Thank you for the info!

It sounds like the problems you describe are more endemic to the market than specific to Boalt, except perhaps that Boalt doesnt offer hundreds of school funded positions to bail out its weaker grads. I have one question: given that 54% of Boalt grads went into biglaw where they would earn market salary, and you say roughly 20% are SOL, it would appear there is a substantial "middle" ground (~25% of the class) that isnt making six figures but has a respectable legal job (clerkships, academic fellowships, selfselected PI) -- do you stand by the "all or nothing" model when a quarter of the class doesnt qualify? Just picking your brain and how your postgrad perspective compares to the TLS hivemind.


I appreciate your input and admire the amount of research you have done. I didn't make nearly as educated decision on attending boalt and appreciate that prospective students are becoming aware. First of all, a clerkship is not a middle ground. It is an elite option which for the most part is only available to the top of the class. Second the 54% figure does not reflect market. I know people making market at non v100 and non nlj firms. There are a few market opportunities elsewhere.

If you look at Berkeleys survey there is even at the 25th percentile in private practice a salary of market. I can't know about the 54% number but feel it must be higher. Almost all my friends have market paying gigs. The reason I am so dubious of this middle is because I've never seen or heard of it, every person I know makes 145, 160 or peanuts. It's possible somebody works at a firm making 100k but ill submit to you that if that market position exists I never found or heard of it.
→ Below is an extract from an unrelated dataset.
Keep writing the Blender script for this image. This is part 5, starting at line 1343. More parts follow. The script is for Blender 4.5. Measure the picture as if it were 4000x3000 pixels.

Interesting. I mentioned clerkships outside the large firm % simply because they tend to pay substantially less but better than "peanuts" (a middle salary ground), but I know they are the more prestigious and difficult option to obtain. Typically the logic we employ is that the large firms and clerkships represent the chance at a market salaried position, i.e, the chances of being able to service the debt load, which for Boalt lands around 60%. In your estimation the figure lands at closer to 80% since the large firm + AIII omits many of the ~150K positions you mention above. These are difficult to quantify so people sometimes ignore them. This is a more optimistic employment outlook (to me at least) than was previously considered. Do you think, in your comparative experience, that the same goes for Boalts peers? Do you not consider those students who choose to work in the public sector and earn far less or go on LRAP to service debt? (Or do they not really exist?).